6. Eliminate or Reduce Optional Expenses   

In your original monthly budget, you would have probably set aside some money for optional expenses such as eating out, catching a movie at the cinema, magazine subscriptions, etc. While you can try and completely eliminate such expenses during the current emergency, it might not be possible. What’s more, if you try and live too frugally, you might end up resenting your new budget making it difficult to stick to it. 

So, instead of trying to eliminate these expenses altogether, you could try and focus on reducing these to the bare minimum. Additionally, you can also try and come up with low-cost alternatives. For example, opt for a family movie night at home instead of an evening outing at the theater or cooking dinner together as a family instead of eating out. If you put your mind to it, you will probably be able to come up with many more such activities that are fun but require you to spend little or no money.   

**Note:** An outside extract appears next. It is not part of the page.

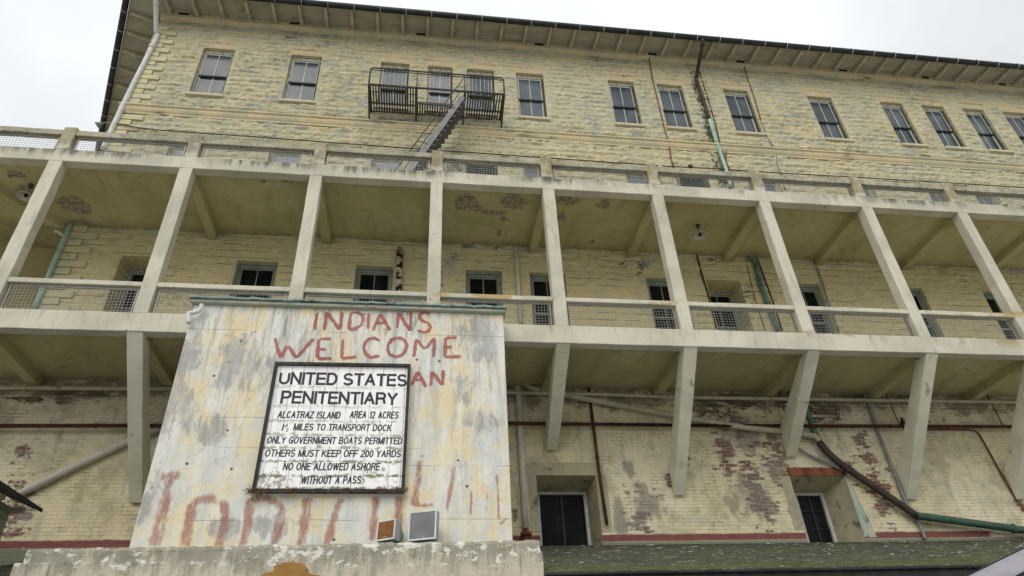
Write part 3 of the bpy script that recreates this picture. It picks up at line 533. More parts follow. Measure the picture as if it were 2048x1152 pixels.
# ---------------------------------------------------------------- barracks
B = thing('barracks_building', 'long cream painted stone barracks with sash windows under wide eaves, rising behind the balcony', 'building')
MID = [(-7.40, -6.40), (-4.63, -3.70), (-1.70, -.78), (1.10, 2.07), (2.85, 3.79), (6.08, 7.02), (7.82, 8.80), (10.33, 11.25), (13.57, 14.54), (16.48, 17.42), (18.2, 19.1), (20.0, 20.9)]
LOW = [(-7.61, -6.60), (-4.81, -3.79), (-1.81, -.83), (1.08, 2.06), (2.82, 3.81), (6.10, 7.05), (7.87, 8.88), (10.35, 11.32), (13.60, 14.57), (16.53, 17.5)]
OPEN = [(a, b, 18.56, 20.83) for a, b in TOP] + [(a, b, 14.15, 16.55) for a, b in MID] + [(a, b, 10.05, 12.35) for a, b in LOW]
YW = 2.6; XC = -9.0; X1 = 26.0

def vnoise(x, z, sx, sz, seed):
    r = np.random.default_rng(seed); g = r.random((256, 256))
    u = x * sx + 40; v = z * sz + 40; i = np.floor(u).astype(int); j = np.floor(v).astype(int); fu = u - i; fv = v - j
    fu = fu * fu * (3 - 2 * fu); fv = fv * fv * (3 - 2 * fv)
    G = lambda a, b: g[a % 256, b % 256]
    return (G(i, j) * (1 - fu) + G(i + 1, j) * fu) * (1 - fv) + (G(i, j + 1) * (1 - fu) + G(i + 1, j + 1) * fu) * fv - .5

def stone_wall():
    def lines(a, b, step, marks):
        u = list(np.arange(a, b, step)); ms = sorted(set([m for m in marks if a < m < b] + [a, b]))
        u = [q for q in u if min(abs(q - m) for m in ms) > step * .45]
        return np.array(sorted(u + ms))
    xs = lines(XC, X1, .042, [q for o in OPEN for q in o[:2]]); zs = lines(8.9, 22.5, .034, [q for o in OPEN for q in o[2:]])
    Xg, Zg = np.meshgrid(xs, zs)
    ch = .222; k = np.floor(Zg / ch).astype(int); fz = Zg / ch - k
    L = .52 + .18 * (np.sin(k * 12.9898) * 43758.5 % 1); xo = Xg + .37 * (k % 2) + .31 * (np.sin(k * 78.233) * 1374.3 % 1)
    kb = np.floor(xo / L).astype(int); fx = xo / L - kb
    ez = np.minimum(fz, 1 - fz) * ch; ex = np.minimum(fx, 1 - fx) * L
    rnd = np.abs(np.sin(k * 91.7 + kb * 47.3) * 5371.13) % 1
    pill = np.clip(ez / .04, 0, 1) ** .6 * np.clip(ex / .05, 0, 1) ** .6
    lump = vnoise(Xg, Zg, 3.6, 8, 1) * .7 + vnoise(Xg, Zg, 8, 16, 2) * .9 + vnoise(Xg, Zg, 16, 28, 3) * .6
    # rough stone faces set in level courses, each block bellying out above its lower bed
    h = pill * (.030 + .026 * (rnd - .3) + .054 * lump + .026 * (.6 - fz) * (rnd > .35)) + .006 * vnoise(Xg, Zg, 5, 11, 7)
    h = h + .012 * vnoise(Xg, Zg, .7, .9, 4)
    amp = np.ones_like(h)
    amp[(Zg > 21.66)] = .10
    lowz = Zg < 13.25; amp[lowz] = .75
    amp[Xg < XC + .68] *= .35
    for a, b, c, d in OPEN:                                        # dressed margins round the openings
        dx = np.maximum(np.maximum(a - Xg, Xg - b), 0); dz = np.maximum(np.maximum(c - Zg, Zg - d), 0)
        dd = np.sqrt(dx ** 2 + dz ** 2); amp = np.minimum(amp, np.clip((dd - .0) / .16, 0, 1))
        lint = (Xg > a - .12) & (Xg < b + .12) & (Zg > d) & (Zg < d + .27); amp[lint] = np.minimum(amp[lint], .12)
    h = np.maximum(h, -.02) * amp
    V = np.stack([Xg, YW - h, Zg], -1).reshape(-1, 3); nx = len(xs); nz = len(zs)
    xm = (xs[:-1] + xs[1:]) / 2; zm = (zs[:-1] + zs[1:]) / 2; XM, ZM = np.meshgrid(xm, zm)
    keep = np.ones_like(XM, bool)
    for a, b, c, d in OPEN: keep &= ~((XM > a) & (XM < b) & (ZM > c) & (ZM < d))
    jj, ii = np.nonzero(keep); q = jj * nx + ii
    F = np.stack([q, q + 1, q + nx + 1, q + nx], -1)
    vs = V.tolist(); fs = F.tolist(); n0 = len(vs)
    for a, b, c, d in OPEN:                                        # reveals
        dep = .55 if (a, b) in ((-7.61, -6.60), (7.87, 8.88)) and d < 13 else (.10 if d > 20 else .14)
        for p in [((a, c), (a, d)), ((a, d), (b, d)), ((b, d), (b, c)), ((b, c), (a, c))]:
            n = len(vs); (p0, p1) = p
            vs += [[p0[0], YW, p0[1]], [p1[0], YW, p1[1]], [p1[0], YW + dep, p1[1]], [p0[0], YW + dep, p0[1]]]; fs.append([n, n + 1, n + 2, n + 3])
    # return wall round the obtuse corner, and its back
    n = len(vs); sx, sy = XC - .43 * 14, YW + .903 * 14
    vs += [[XC, YW, 8.9], [XC, YW, 22.5], [sx, sy, 22.5], [sx, sy, 8.9]]; fs.append([n, n + 1, n + 2, n + 3])
    me = bpy.data.meshes.new('stone_wall'); me.from_pydata(vs, [], fs); me.update()
    me.polygons.foreach_set('use_smooth', [True] * len(q) + [False] * (len(fs) - len(q)))
    me.materials.append(MT['stone']); o = bpy.data.objects.new('stone_wall', me); COL.objects.link(o); o.parent = B
stone_wall()

# quoins at the corner, string course, cornice
for z, zend in ((9.0, 17.3), (17.92, 21.5)):
    qm = MB(); i = 0
    while z < zend:
        qm.box(XC - .012, XC + (.66 if i % 2 else .38) + random.uniform(-.02, .02), YW - .065, YW + .05, z + .012, z + .204)
        z += .222; i += 1
    qm.build('quoin', 'quoin', B, bevel=.010)
MB().profx([(YW + .02, 17.50), (YW - .05, 17.50), (YW - .055, 17.56), (YW - .085, 17.60), (YW - .11, 17.66), (YW - .115, 17.74), (YW - .16, 17.77), (YW - .16, 17.82), (YW - .07, 17.88), (YW + .02, 17.90)], XC - .1, X1).build('string_course', 'trim', B)
MB().profx([(YW + .02, 21.66), (YW - .045, 21.67), (YW - .06, 21.70), (YW - .03, 21.75), (YW + .02, 21.76)], XC - .03, X1).profx([(YW + .02, 22.08), (YW - .05, 22.10), (YW - .06, 22.16), (YW - .09, 22.22), (YW - .09, 22.5), (YW + .02, 22.5)], XC - .03, X1).build('cornice', 'trim', B)
MB().profx([(YW + .02, 15.42), (YW - .05, 15.44), (YW - .05, 15.58), (YW + .02, 15.60)], XC - .03, X1).build('string_course', 'trim', B)

# windows
def window(x0, x1, z0, z1, style, dep=.14):
    y = YW + dep; fm, sm = {'top': ('frame', 'sash'), 'mid': ('frame', 'frame'), 'low': ('greenp', 'greenp'), 'door': ('frame', 'boards'), 'grille': ('greenp', 'dkgreen')}[style]
    gl = {'top': 'glass', 'mid': 'pglass'}.get(style, 'dglass')
    hw = .135 if style in ('top', 'mid') else .13; sw = .055 if style == 'top' else .085
    m = MB().box(x0, x1, y, y + .14, z1 - hw, z1).box(x0, x0 + sw, y, y + .14, z0, z1 - hw).box(x1 - sw, x1, y + .03, y + .14, z0, z1 - hw)
    m.box(x0 + .001, x1 - .001, y + .14, y + .16, z0, z1)
    if style != 'top': m.box(x0 + .03, x1 - .03, y - .05, y, z1 - .06, z1 - .002).box(x0 + .002, x0 + .04, y - .05, y, z0, z1 - .06).box(x1 - .04, x1 - .002, y - .05, y, z0, z1 - .06)
    w = m.build('window', fm, B, bevel=.004)
    MB().box(x1 - sw - .012, x1 - .001, y - .012, y + .029, z0, z1 - hw).build('side_jamb', 'djamb' if style == 'top' else fm, w)  # dark strip: peeling paint with the jamb's shade painted in
    a, b, zm, zt = x0 + sw, x1 - sw, z0 + (z1 - hw - z0) * .5, z1 - hw
    r = .045; xc = (a + b) / 2; mu = .013
    u = MB().box(a, b, y + .03, y + .07, zt - r, zt).box(a, a + r, y + .03, y + .07, zm, zt - r).box(b - r, b, y + .03, y + .07, zm, zt - r)
    u.box(xc - mu, xc + mu, y + .035, y + .065, zm, zt - r); u.build('sash', sm, w)
    MB().box(a, b, y + .022, y + .072, zm - .035, zm + .015).build('meeting_rail', 'dkgreen' if style == 'top' else sm, w)
    l = MB().box(a, b, y + .075, y + .11, z0, z0 + .06).box(a, a + r, y + .075, y + .11, z0 + .06, zm - .036).box(b - r, b, y + .075, y + .11, z0 + .06, zm - .036)
    l.box(xc - mu, xc + mu, y + .08, y + .105, z0 + .06, zm - .036); l.build('sash', sm, w)
    MB().box(a, b, y + .047, y + .053, zm, zt).box(a, b, y + .09, y + .096, z0, zm).build('pane', gl, w)
    MB().box(x0 - .06, x1 + .06, YW - .10, YW + dep - .002, z0 - .10, z0 - .001).build('sill', 'sill', w, bevel=.012)
    if style == 'door':
        k = MB()
        for q in range(7): k.box(a, b, y + .0, y + .028, z0 + q * .145, z0 + q * .145 + .135)
        k.build('shutter', 'boards', w)
    if style == 'grille':
        k = MB(); nx = 12; nz = 26
        for q in range(nx + 1):
            xx = x0 + .03 + (x1 - x0 - .06) * q / nx; k.box(xx - .007, xx + .007, YW - .03, YW - .012, z0, z1 - .1)
        for q in range(nz + 1):
            zq = z0 + (z1 - .1 - z0) * q / nz; k.box(x0 + .03, x1 - .03, YW - .035, YW - .02, zq - .007, zq + .007)
        k.build('grille', 'dkgreen', w)
    return w
for i, (a, b) in enumerate(TOP): window(a, b, 18.56, 20.83, 'top', .10)
for i, (a, b) in enumerate(MID): window(a, b, 14.15, 16.55, 'grille' if i in (3, 6) else 'mid')['label'] = 'window behind the upper railing'
for i, (a, b) in enumerate(LOW): window(a, b, 10.05, 12.35, 'door' if i in (0, 6) else 'low', .55 if i in (0, 6) else .14)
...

7. Be strategic about Reducing Debt

Credit card debt is a common source of financial stress. Not only is it expensive it can also get in the way of your savings goals. The anxiety antidote: a plan to pay off the debt. If you have balances on multiple cards, consider using the snowball method (paying off your debts one-by-one, focusing on the smallest first) or the high-rate method (concentrating on the cards with the highest interest rates first).

8. Use Systematic Withdrawal Plan for Regular Income

Unfortunately, not everyone plans for emergencies equally well. So, you might not have built a sufficiently large emergency fund or worse might not have saved for an emergency. If you have exhausted all other avenues to make ends meet such as cutting expenses, decreasing savings, augmenting your income with freelance jobs, etc., there is one last option. As a last resort, you have to start withdrawing from your existing investments.    

If you have invested in Mutual Fund schemes, consider redeeming your investments via a systematic withdrawal plan (SWP) to generate regular income over an extended period of time. While doing this will impact your long-term financial goals, it is still a better option than taking on additional debt.

9. Treat finding a job as a job

If you feel the need and can afford to do it, give yourself a break for a few days or week or two. But assuming you can’t afford a year sailing the world on the Queen Mary, don’t take too long before returning to your familiar routine. Create structure in your day. Sure you have more time on your hands than you had before, but you will be amazed at how little you can do in a day if you aren’t intentional about what you want to get done. Create a job search plan with goals and small manageable steps. Then prioritize, structure your day and treat finding a job as a job.

10. Augment Your Income with Freelance Work

If you are in between jobs and are on the hunt for a new job full-time, you should consider taking up freelance jobs. Currently, there are multiple websites that are specifically dedicated to matching the skills of freelance workers with potential clients in need of such skills. You can also consider doing the same to augment your income in case you have faced a significant pay cut.  

While the income from freelance jobs might not be as regular as a monthly salary, it does provide you with two benefits. Firstly, any earnings from such freelance work will help you augment your income. Secondly, these freelanced projects can also help you hone your skills while providing additional networking opportunities that might come in handy in the future.

11. Consider outside help

If you’re not satisfied with your progress in reducing debt, you may want to seek help from trusted resources, such as the Federal Trade Commission and the National Foundation for Credit Counseling. Or if you want guidance on long-term goals, such as saving for retirement or college, financial advisors can help. Finally, your friends and family may be able to offer support just make sure to set clear boundaries and expectations to avoid damaging those relationships.